Robert Hampson has had a long-term involvement with contempory innovative poetry as editor, critic and practitioner. He co-edited the magazine Alembic during the 1970s, and he and Peter Barry co-edited the pioneering collection of essays The New British poetries: The scope of the posible (Manchester University press, 1993). He co-edited Frank O’Hara Now (Liverpool University Press, 2010) with Will Montgomery and Clasp: late modernist poetry in London in the 1970s (Shearsman, 2016) with Ken Edwards. His own most recent poetry publications include Assembled Fugitives: Selected Poems 1973-1998 (Stride, 2000), Seaport (Shearsman, 2008), an explanation of colours (Veer, 2010), and sonnets 4 sophie (pushtika, 2015). Reworked Disasters (Knivesforksand spoons, 2013) was long-listed for the Forward Prize. He collaborated (with Robert Sheppard) on Liverpool (hugs &) kisses (2015).

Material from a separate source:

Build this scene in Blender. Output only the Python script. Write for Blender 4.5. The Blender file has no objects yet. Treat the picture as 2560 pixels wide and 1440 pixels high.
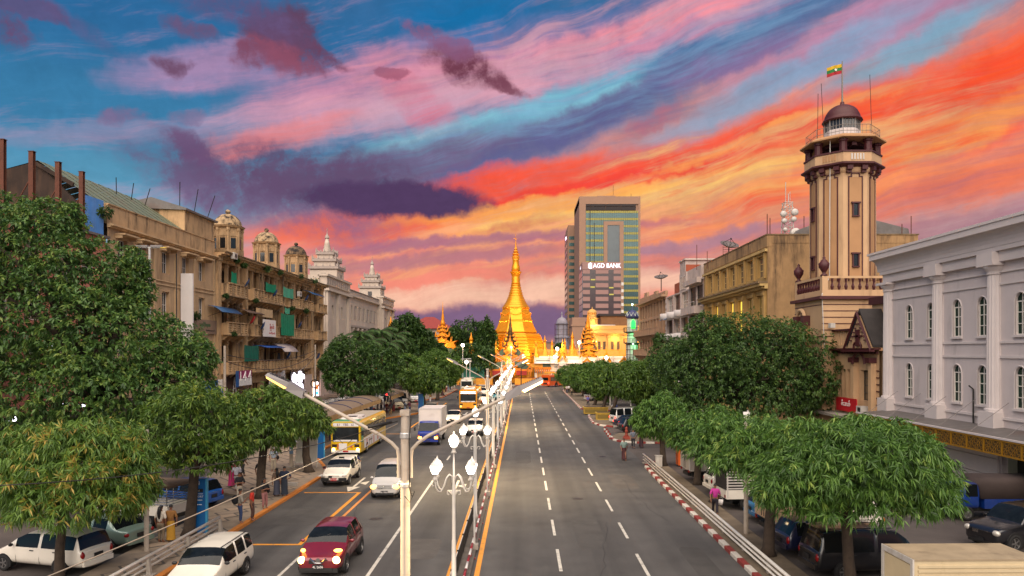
import bpy,bmesh,math,random
import numpy as np
from mathutils import Vector,Matrix
R=math.radians
PI=math.pi
random.seed(7)
rng=np.random.default_rng(11)
scene=bpy.context.scene
COL=scene.collection
# ---------------------------------------------------------------- camera, sky, sun, exposure
CAM_H=8.5
F=1800.0
VX,VY=1305.0,878.0
cam_d=bpy.data.cameras.new('camera')
cam=bpy.data.objects.new('camera',cam_d)
COL.objects.link(cam)
cam.location=(0,0,CAM_H)
cam.rotation_euler=(R(90),0,0)
cam_d.sensor_fit='HORIZONTAL'
cam_d.sensor_width=36
cam_d.lens=36*F/2560
cam_d.shift_x=(1280-VX)/2560
cam_d.shift_y=(VY-720)/2560
cam_d.clip_end=5000
scene.camera=cam
scene.view_settings.view_transform='Standard'
scene.view_settings.look='None'
scene.view_settings.gamma=1
scene.view_settings.use_curve_mapping=False
EXPO=1.6
scene.view_settings.exposure=EXPO
scene.cycles.max_bounces=5
scene.cycles.diffuse_bounces=3
scene.cycles.glossy_bounces=3
scene.cycles.transmission_bounces=3
scene.cycles.transparent_max_bounces=6
scene.cycles.sample_clamp_indirect=4.0
scene.cycles.use_adaptive_sampling=True
def lin(c):
 return tuple(((v/255)/12.92 if v/255<=0.04045 else((v/255+0.055)/1.055)**2.4)for v in c)
SKY_STRENGTH=0.12
def build_sky():
 w=bpy.data.worlds.new('World');scene.world=w;w.use_nodes=True
 nt=w.node_tree;nt.nodes.clear();N=nt.nodes;L=nt.links
 def sock(node,i,v):
  if isinstance(v,bpy.types.NodeSocket):L.new(v,node.inputs[i])
  elif v is not None:node.inputs[i].default_value=v
 def m(op,a,b=None,c=None,clamp=False):
  n=N.new('ShaderNodeMath');n.operation=op;n.use_clamp=clamp
  sock(n,0,a);sock(n,1,b);sock(n,2,c)
  return n.outputs[0]
 def noise(vec,scale,detail=4,rough=0.55,col=False):
  n=N.new('ShaderNodeTexNoise');n.noise_dimensions='3D'
  L.new(vec,n.inputs['Vector']);n.inputs['Scale'].default_value=scale
  n.inputs['Detail'].default_value=detail;n.inputs['Roughness'].default_value=rough
  return n.outputs['Color' if col else 'Fac']
 def sep(v):
  n=N.new('ShaderNodeSeparateXYZ');L.new(v,n.inputs[0]);return n.outputs
 def comb(x,y,z=0.0):
  n=N.new('ShaderNodeCombineXYZ');sock(n,0,x);sock(n,1,y);sock(n,2,z);return n.outputs[0]
 def mixc(fac,a,b):
  n=N.new('ShaderNodeMix');n.data_type='RGBA';n.clamp_factor=True
  sock(n,0,fac);sock(n,6,a);sock(n,7,b);return n.outputs[2]
 def smooth(x,lo,hi):
  n=N.new('ShaderNodeMapRange');n.interpolation_type='SMOOTHSTEP'
  sock(n,0,x);n.inputs[1].default_value=lo;n.inputs[2].default_value=hi
  return n.outputs[0]
 tc=N.new('ShaderNodeTexCoord')
 d=sep(tc.outputs['Generated'])
 az=m('ARCTAN2',d[0],d[1]);el=m('ARCSINE',d[2])
# angles in units of 1/1800 rad, wobbled so that cloud edges break up
 P=comb(m('MULTIPLY',az,1800.0),m('MULTIPLY',el,1800.0))
 w1=sep(noise(P,0.0045,5,0.55,True));w2=sep(noise(P,0.02,4,0.6,True))
 Ps=sep(P)
 def wob(i,a1,a2):
  return m('ADD',Ps[i],m('ADD',m('MULTIPLY',m('SUBTRACT',w1[i],0.5),a1),m('MULTIPLY',m('SUBTRACT',w2[i],0.5),a2)))
 U=wob(0,200.0,60.0);V=wob(1,80.0,34.0)
# streaks: noise stretched along a direction that rises gently to the right
 ang=R(14)
 w3=sep(noise(P,0.004,1.5,0.5,True))
 Us=m('MULTIPLY_ADD',m('SUBTRACT',w3[0],0.5),170.0,Ps[0]);Vs=m('MULTIPLY_ADD',m('SUBTRACT',w3[1],0.5),75.0,Ps[1])
 su=m('ADD',m('MULTIPLY',Us,math.cos(ang)),m('MULTIPLY',Vs,math.sin(ang)))
 sv=m('SUBTRACT',m('MULTIPLY',Vs,math.cos(ang)),m('MULTIPLY',Us,math.sin(ang)))
 NS=noise(comb(m('MULTIPLY',su,0.0017),m('MULTIPLY',sv,0.014),3.0),1.0,8,0.62)
 NS2=noise(comb(m('MULTIPLY',su,0.0075),m('MULTIPLY',sv,0.052),8.0),1.0,7,0.66)
 NSs=m('ADD',m('MULTIPLY',NS,0.7),m('MULTIPLY',NS2,0.3))
 NFa=noise(P,0.011,9,0.66);NFb=noise(comb(U,V,40.0),0.045,6,0.6)
 NF=m('ADD',m('MULTIPLY',NFa,0.66),m('MULTIPLY',NFb,0.34))
 NS3=noise(comb(m('MULTIPLY',su,0.0036),m('MULTIPLY',sv,0.034),21.0),1.0,8,0.64)
 K=1.0/SKY_STRENGTH/2**EXPO
 def C(c):
  l=lin(c);return(l[0]*K,l[1]*K,l[2]*K,1)
# clear sky: a ramp over elevation
 rp=N.new('ShaderNodeValToRGB');cr=rp.color_ramp;cr.interpolation='EASE'
 stops=[(0.00,(118,92,128)),(0.06,(150,118,140)),(0.13,(206,158,160)),(0.22,(150,165,186)),(0.30,(112,166,194)),(0.42,(80,146,180)),(0.56,(52,122,166)),(0.8,(36,102,154)),(1.0,(56,100,148))]
 sc_=1/1.0
 while len(cr.elements)<len(stops):cr.elements.new(0.5)
 for e,(p,c)in zip(cr.elements,stops):
  e.position=p;l=lin(c);e.color=(l[0],l[1],l[2],1)
 L.new(m('DIVIDE',V,900.0,clamp=True),rp.inputs[0])
 vm=N.new('ShaderNodeVectorMath');vm.operation='SCALE';L.new(rp.outputs[0],vm.inputs[0]);vm.inputs['Scale'].default_value=K
 col=vm.outputs[0]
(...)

Sophie Seita works with language on the page, in performance, and in translation. She has presented her work at the Serpentine Gallery (London), La MaMa Galleria (NYC), Company Gallery (NYC), SoundEye (Cork, Ireland), Neue Töne Festival (Stuttgart, Germany), Goethe-Institut New York, and elsewhere. Her publications include Les Bijoux Indiscrets, or, Paper Tigers (Gauss PDF, 2017), Meat (Little Red Leaves, 2015), Fantasias in Counting(BlazeVOX, 2014), 12 Steps (Wide Range, 2012), and i mean i dislike that fate that i was made to where, a translation of the German poet Uljana Wolf (Wonder, 2015). The recipient of various awards and fellowships for her creative and critical work, she also received a PEN/Heim Grant (2015) for her forthcoming translation of Wolf’s Subsisters: Selected Poems (Belladonna*, 2017). She is a Junior Research Fellow at Queens’ College, Cambridge, where she’s currently editing a facsimile reprint of The Blind Man (Ugly Duckling Presse, 2017) and finishing her first monograph on avant-garde little magazine communities.